Voluntary contributions to the
Memory of the late
RICHARD FORWARD
who filled the situation of Vestry Clerk
51 Years, Parish Schoolmaster 53 Years
and Church Clerk 24 Years for
this Parish and terminated his
Earthly career JULY 25 1826
AGED 76 Years
In yonder sacred pile his voice was wont to sound,
And now his body rests within this hallowed ground;
He taught the peasant boy to read and use the pen,
His Earthly toils are o’er; He’s cried his last AMEN.
A School Board was formed in 1871 after a number of meetings of the parishioners in the Langbridge schoolroom. The School Board would cover both Newchurch and Wroxall[1].
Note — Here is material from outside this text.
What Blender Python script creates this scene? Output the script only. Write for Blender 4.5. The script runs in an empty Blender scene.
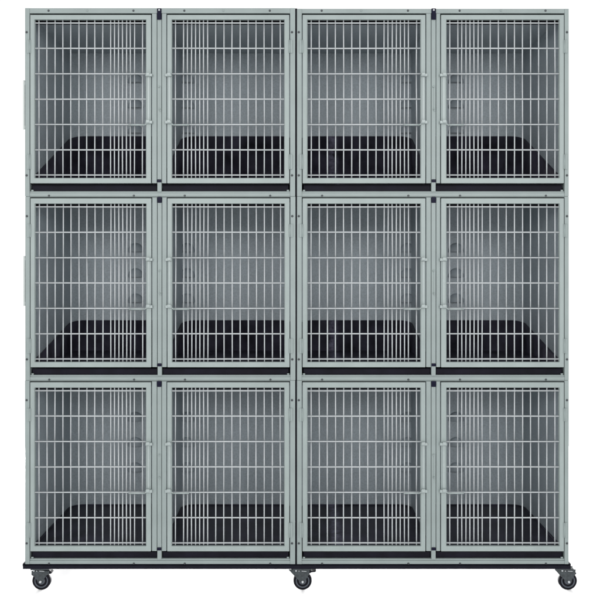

New ‘Board Schools’ were built in both Newchurch and Wroxall and were opened on the same day in 1873 (the foundation stone at Newchurch bears the date 1870)[2]. The Newchurch school was for 110 boys and girls and 53 infants; Wroxall was for 250 children.
In 1911 the school was an Elementary School under the Isle of Wight County Educational Committee.
Today (2021), the school is Newchurch Primary School.